Spinterfaces in Alq3 and Crq3
Figure 1. Left panel : Spin polarized tunneling spectra of single Alq3 molecules that show a modifucation of the surface state near 0 V compared to the clean Cr(001) state; Reight panel: similar spectra for Crq3 where the surface state is split into unoccupied (positive bias) and occupied (negative bias) bands with opposite spin polarization. The lower half of the image shows the DFT calculation of the difference in bonding geometry of the two molecules that leans to such dramatic variation in spinterface electronic structure.
The first observation of interesting spin-dependent charge trasnsport phenomena in organic semiconductor films was for diodes employing the green emitter tris-(8-hydroxyquinolate)-aluminum ("Alq3"). relatively thick films of this material sandwiched between magnetic electrodes showed giant magnetoresistance values [1] but mechanistic understanding was generally poor since strong conductivity mismatch effects were expected. Over the years magnetoresistance effects for thick films [2] and tunneling magnetoresitance [3] effects for nanostructures were reported for this material by different groups but there were also significant negative results [4]. The tunneling studies in particular suggested that complex and diverse interfacial electronic structure modifications could be responsible for much of the phenomenology in Alq3-based spintronic devices.
A major goal in our research group was to identify relevant model interface where we could study the Alq3 spinterface with molecular precision.
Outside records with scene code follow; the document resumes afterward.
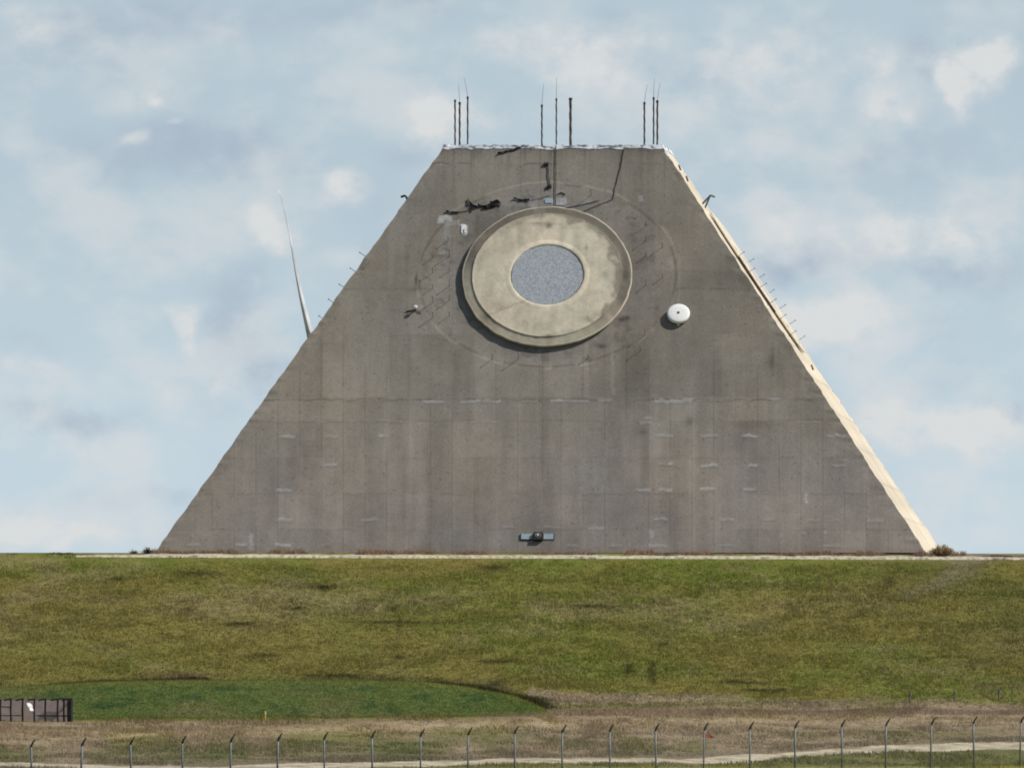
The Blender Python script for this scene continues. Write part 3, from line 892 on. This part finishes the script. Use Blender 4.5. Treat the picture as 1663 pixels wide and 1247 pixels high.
# crest gravel: low heap of stones along the shoulder
random.seed(5)
vs = []; fs = []; ng = 900
for i in range(ng + 1):
    X = -24.5 + 66 * i / ng
    q = vnoise(np.array([X * .9]), np.array([0.]), 71)[0]; q2 = vnoise(np.array([X * 4]), np.array([0.]), 72)[0]
    h = .01 + .085 * min(1, max(0, (X + 24.5) / 4)) * (.55 + .5 * q + .4 * q2)
    if X > 26: h *= .8
    z0 = float(ground_z(X, 1055.7))
    vs += [(X, 1055.3, float(ground_z(X, 1055.3)) - .05), (X, 1055.5, z0 + h * .35), (X, 1056.1, z0 + h + .02), (X, 1056.8, z0 + h * .9), (X, 1057.6, float(ground_z(X, 1057.6)) - .05)]
for i in range(ng):
    for j in range(4):
        fs.append((i * 5 + j, (i + 1) * 5 + j, (i + 1) * 5 + j + 1, i * 5 + j + 1))
b = MB(); b.add(vs, fs); gr = b.build('gravel_path', M_gravel, None, True)
tag(gr, 'cream gravel edging along the crest of the mound at the foot of the pyramid', 'gravel', kind='structure')


# ------------------------------------------------------------------ grass: many leaf-sized blades
def make_blades(name, X, Dp, h, w, col, nb, label, cat='grass', lean=.32, fork=False):
    n_ = len(X)
    Z = ground_z(X, Dp)
    Vs = []; Cs = []
    for b_ in range(nb):
        ox = RNG.normal(0, .09, n_); oy = RNG.normal(0, .09, n_)
        hh = h * RNG.uniform(.55, 1.15, n_); ww = w * RNG.uniform(.6, 1.3, n_)
        a = RNG.uniform(0, np.pi, n_)
        lx = RNG.normal(0, lean, n_) * hh * .5 - .08 * hh; ly = RNG.normal(0, lean, n_) * hh * .5
        bx = X + ox; by = Dp + oy; bz = Z - .03
        dx = np.cos(a) * ww / 2; dy = np.sin(a) * ww / 2
        p0 = np.stack([bx - dx, by - dy, bz], -1); p1 = np.stack([bx + dx, by + dy, bz], -1)
        p2 = np.stack([bx + lx, by + ly, bz + hh], -1)
        Vs.append(np.stack([p0, p1, p2], 1))
        cc = col * RNG.uniform(.86, 1.16, (n_, 1)) * (1 + RNG.normal(0, .035, (n_, 3)))
        Cs.append(np.repeat(cc[:, None, :], 3, 1))
    V = np.concatenate(Vs).reshape(-1, 3); K = np.concatenate(Cs).reshape(-1, 3)
    T = np.arange(len(V)).reshape(-1, 3)
    o = fast_mesh(name, V, T=T, col=np.clip(K, .005, .9), mat=M_blade)
    return tag(o, label, cat, kind='stuff')


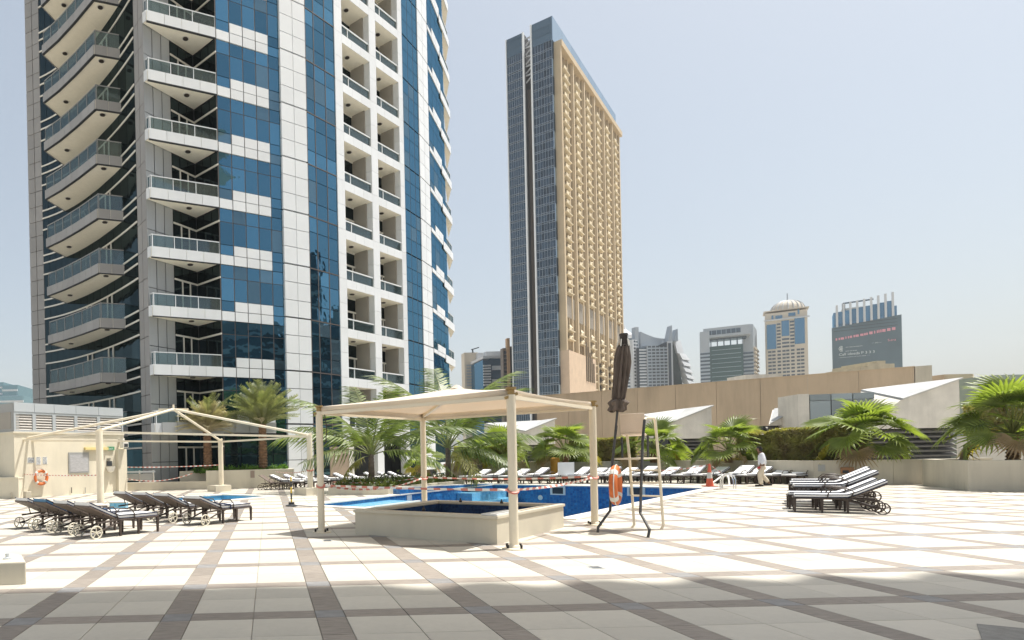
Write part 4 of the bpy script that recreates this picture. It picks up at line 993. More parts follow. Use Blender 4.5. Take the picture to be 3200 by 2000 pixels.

We developed a spin polarized scanning tunneling microscope (SPSTM) as part of a DOE-funded project (DE-SC0010324) that could measure the spin-dependent electronic structure of single molecules on magnetic surfaces. A particularly important case was Alq3 adsorbed onto the Cr(001) surface, which hosts a spin polarized surface state typical of many bcc magnetic metals. Our SPSTM experiments (Figure 1) showed that single Alq3 molecules significantly hybridize with the surface state and enhance its spin polarization [5]. Moreover, we found that when the molecule is slightly changed by substituting Cr for Al to make Crq3, the hybridization is dramatically altered to establish a gap in the surface state energy region with states above and below the gap having opposite spin polarization. These effects could be modeled using Density Functional Theory calculation by collaborators at the University of Utah (in the group of Prof. Feng Liu) [5]. Importantly it is clear that the properties of hybrid molecule-metal spinterface states are very sensitive to details of molecular electronic structure and this sensitivity must come be controlled in spintronic devices.
References
[1] Xiong et al., Nature 427, 821 (2004).
[2] Sun et al., Phys. rev. Lett, 104, 236602 (2010).
[3] Barraud et al., Nature Physics 6, 615 (2011).
[4] Riminucci et al., Appl. Phys. Lett. 102, 092407 (2013).
[5] Wang et al., Phys. Rev. B 95, 241410R (2017).